The New York Times reported today that dozens of Facebook employees are also staging a virtual “walkout” to call out the social network’s inaction over Trump’s post encouraging violence against protesters.

“We recognize the pain many of our people are feeling right now, especially our Black community,” a Facebook spokesperson told Adweek. “We encourage employees to speak openly when they disagree with leadership. As we face additional difficult decisions around content ahead, we’ll continue seeking their honest feedback.”
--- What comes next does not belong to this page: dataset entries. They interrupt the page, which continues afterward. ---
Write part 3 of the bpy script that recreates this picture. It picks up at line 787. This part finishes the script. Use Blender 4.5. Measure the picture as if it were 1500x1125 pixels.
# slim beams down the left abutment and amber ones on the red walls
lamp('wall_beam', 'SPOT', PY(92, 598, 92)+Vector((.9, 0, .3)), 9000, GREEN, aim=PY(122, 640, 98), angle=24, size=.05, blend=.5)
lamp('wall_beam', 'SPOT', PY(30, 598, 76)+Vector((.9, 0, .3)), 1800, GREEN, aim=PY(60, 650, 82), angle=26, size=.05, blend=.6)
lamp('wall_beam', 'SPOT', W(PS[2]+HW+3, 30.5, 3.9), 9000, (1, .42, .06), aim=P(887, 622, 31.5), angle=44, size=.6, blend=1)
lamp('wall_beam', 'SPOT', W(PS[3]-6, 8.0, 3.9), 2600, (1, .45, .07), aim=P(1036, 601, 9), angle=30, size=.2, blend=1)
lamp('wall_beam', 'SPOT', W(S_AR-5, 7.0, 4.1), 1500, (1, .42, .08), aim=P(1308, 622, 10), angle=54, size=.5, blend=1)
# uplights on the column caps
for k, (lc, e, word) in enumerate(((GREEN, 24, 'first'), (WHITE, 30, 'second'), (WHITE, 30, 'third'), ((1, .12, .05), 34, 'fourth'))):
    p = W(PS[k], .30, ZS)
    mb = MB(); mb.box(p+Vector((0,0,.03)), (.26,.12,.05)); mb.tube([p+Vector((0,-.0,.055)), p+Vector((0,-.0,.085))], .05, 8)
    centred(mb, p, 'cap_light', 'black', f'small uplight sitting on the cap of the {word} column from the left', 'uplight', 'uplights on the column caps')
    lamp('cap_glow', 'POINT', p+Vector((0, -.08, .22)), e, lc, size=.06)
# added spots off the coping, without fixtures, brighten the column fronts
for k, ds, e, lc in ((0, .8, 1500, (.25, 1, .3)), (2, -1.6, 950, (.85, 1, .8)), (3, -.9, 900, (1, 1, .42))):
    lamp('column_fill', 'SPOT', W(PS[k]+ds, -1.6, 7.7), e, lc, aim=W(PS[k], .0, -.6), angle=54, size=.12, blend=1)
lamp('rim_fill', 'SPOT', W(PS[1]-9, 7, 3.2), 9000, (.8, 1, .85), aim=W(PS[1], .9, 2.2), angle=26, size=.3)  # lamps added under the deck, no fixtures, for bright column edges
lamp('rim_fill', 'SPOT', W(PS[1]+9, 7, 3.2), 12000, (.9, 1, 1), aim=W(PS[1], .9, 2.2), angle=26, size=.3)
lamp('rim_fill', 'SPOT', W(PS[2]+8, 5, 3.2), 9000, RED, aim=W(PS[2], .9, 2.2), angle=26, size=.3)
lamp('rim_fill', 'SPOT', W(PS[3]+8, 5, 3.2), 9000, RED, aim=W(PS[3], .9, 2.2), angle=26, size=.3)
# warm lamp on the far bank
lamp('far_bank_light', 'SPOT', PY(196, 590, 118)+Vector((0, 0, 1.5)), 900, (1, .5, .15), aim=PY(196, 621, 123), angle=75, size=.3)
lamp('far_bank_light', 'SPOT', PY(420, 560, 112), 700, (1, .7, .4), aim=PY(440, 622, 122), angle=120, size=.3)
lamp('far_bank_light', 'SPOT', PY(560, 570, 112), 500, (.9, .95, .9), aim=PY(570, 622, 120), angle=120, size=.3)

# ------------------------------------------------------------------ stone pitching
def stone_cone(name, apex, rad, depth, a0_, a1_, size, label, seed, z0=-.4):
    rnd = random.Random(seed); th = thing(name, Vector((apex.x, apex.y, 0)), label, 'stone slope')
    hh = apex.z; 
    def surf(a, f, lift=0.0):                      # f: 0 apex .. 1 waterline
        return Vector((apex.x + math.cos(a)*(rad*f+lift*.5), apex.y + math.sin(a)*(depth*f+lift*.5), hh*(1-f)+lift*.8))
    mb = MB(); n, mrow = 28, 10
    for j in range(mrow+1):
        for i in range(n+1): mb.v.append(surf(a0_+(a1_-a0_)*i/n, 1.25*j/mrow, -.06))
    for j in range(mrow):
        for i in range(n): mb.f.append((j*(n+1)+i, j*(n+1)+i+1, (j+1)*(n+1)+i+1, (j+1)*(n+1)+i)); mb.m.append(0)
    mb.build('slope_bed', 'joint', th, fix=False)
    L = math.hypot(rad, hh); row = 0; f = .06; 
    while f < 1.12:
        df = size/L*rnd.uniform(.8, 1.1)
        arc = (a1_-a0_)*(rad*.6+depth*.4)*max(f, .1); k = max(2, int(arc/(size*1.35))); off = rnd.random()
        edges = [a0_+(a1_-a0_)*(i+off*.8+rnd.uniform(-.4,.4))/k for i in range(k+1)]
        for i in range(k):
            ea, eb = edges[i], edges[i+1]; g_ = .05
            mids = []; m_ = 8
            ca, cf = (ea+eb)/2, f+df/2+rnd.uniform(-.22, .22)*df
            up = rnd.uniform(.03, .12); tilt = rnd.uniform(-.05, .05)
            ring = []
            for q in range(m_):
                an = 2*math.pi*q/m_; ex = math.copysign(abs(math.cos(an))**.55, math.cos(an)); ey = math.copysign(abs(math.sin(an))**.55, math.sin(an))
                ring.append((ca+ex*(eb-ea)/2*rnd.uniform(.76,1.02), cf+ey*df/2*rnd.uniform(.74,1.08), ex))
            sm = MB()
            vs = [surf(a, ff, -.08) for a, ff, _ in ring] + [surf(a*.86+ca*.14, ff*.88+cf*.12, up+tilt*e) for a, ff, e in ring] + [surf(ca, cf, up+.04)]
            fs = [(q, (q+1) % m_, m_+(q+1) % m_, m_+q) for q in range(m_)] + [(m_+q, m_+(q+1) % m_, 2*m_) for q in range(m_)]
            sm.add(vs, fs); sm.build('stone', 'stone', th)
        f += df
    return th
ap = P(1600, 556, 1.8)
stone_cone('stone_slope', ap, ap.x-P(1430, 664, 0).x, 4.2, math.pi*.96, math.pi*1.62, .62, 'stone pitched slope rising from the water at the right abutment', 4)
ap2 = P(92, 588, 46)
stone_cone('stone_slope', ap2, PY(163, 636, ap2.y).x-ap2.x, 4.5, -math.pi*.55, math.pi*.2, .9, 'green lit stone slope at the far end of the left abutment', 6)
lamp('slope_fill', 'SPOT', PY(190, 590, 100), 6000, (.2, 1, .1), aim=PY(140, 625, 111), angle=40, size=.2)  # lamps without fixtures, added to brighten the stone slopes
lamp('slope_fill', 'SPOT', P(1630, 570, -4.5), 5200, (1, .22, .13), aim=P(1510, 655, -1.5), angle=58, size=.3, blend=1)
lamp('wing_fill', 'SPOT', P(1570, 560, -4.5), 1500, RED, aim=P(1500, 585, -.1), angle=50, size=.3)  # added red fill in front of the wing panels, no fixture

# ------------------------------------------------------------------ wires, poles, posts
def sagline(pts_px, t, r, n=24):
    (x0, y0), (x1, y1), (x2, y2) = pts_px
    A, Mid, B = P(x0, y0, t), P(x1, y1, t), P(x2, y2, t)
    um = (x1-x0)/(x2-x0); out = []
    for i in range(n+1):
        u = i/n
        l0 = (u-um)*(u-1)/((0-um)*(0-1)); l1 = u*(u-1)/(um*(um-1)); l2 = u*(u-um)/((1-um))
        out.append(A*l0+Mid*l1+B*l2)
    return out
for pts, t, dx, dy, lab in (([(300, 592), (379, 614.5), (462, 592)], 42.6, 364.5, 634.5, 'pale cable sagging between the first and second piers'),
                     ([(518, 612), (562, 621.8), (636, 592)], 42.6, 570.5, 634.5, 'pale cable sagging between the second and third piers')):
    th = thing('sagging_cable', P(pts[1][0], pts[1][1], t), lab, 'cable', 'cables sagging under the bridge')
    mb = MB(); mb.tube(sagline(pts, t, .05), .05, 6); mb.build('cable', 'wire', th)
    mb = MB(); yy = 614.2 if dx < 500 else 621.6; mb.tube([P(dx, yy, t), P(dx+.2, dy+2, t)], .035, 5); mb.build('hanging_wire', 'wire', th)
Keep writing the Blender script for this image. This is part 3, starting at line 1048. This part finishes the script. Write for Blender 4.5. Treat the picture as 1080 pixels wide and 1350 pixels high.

Zuckerberg authored a lengthy Facebook post Friday, saying he had a “visceral negative reaction to this kind of divisive and inflammatory rhetoric,” but said he is responsible for reacting “as the leader of an institution committed to free expression.”

Last Tuesday, after years of pressure, Twitter took unprecedented action against Trump’s account, placing a fact-check label on two of his tweets about mail-in ballots. Trump responded by lashing out, accusing Twitter of interfering with the election and promising retribution.

He took it a step further Thursday when he signed an executive order that, while legally fraught, threatens social media companies like Twitter and Facebook by attempting to curb liability protections afforded by Section 230 of the Communications Decency Act.

By the end of the week, Trump had not cooled his rhetoric and Twitter didn’t back down. With protests raging in Minneapolis and elsewhere in the country over the police killing of George Floyd early Friday morning, Trump sent a tweet with the quote “when the looting starts, the shooting starts.”

Twitter promptly blurred out the tweet with a “public interest notice,” defending the move by claiming it breaks site rules by “glorying violence.” Still, the platform did not remove the tweet, and users can click to see it—because, it claimed, Trump’s tweets are newsworthy as president.

Meanwhile, Facebook allowed the same post to stand unaltered on its site.

On Friday, The Verge’s Casey Newton reported on internal posts on Workplace, Facebook’s collaboration tool for workers, critical of Zuckerberg’s policy and response. Kate Klonick, a St. John’s University law professor who researches online speech, tweeted, “Sources tell me that Facebook employees are changing their internal employee-Facebook profile images to the Twitter logo in protest.”

But it wasn’t long before the internal pressure moved to Twitter—and employees took the rare step of tweeting about their frustrations with Facebook.

“Censoring information that might help people see the complete picture *is* wrong,” Andrew Crow, head of design for Facebook’s Portal, tweeted today. “But giving a platform to incite violence and spread disinformation is unacceptable, regardless who you are or if it’s newsworthy.”

“Mark is wrong, and I will endeavor in the loudest possible way to change his mind,” tweeted Ryan Freitas, head of product design for Facebook’s news feed.

For Monday’s walkout, employees took a day off and left automated messages saying they were off in protest. A company spokesperson did not have any additional comment on the walkout and referred Adweek to its original statement.

“More than a dozen current and former employees” took part in the protest, according to The New York Times, describing it as “the most serious challenge to Mr. Zuckerberg’s leadership since the company was founded 15 years ago.”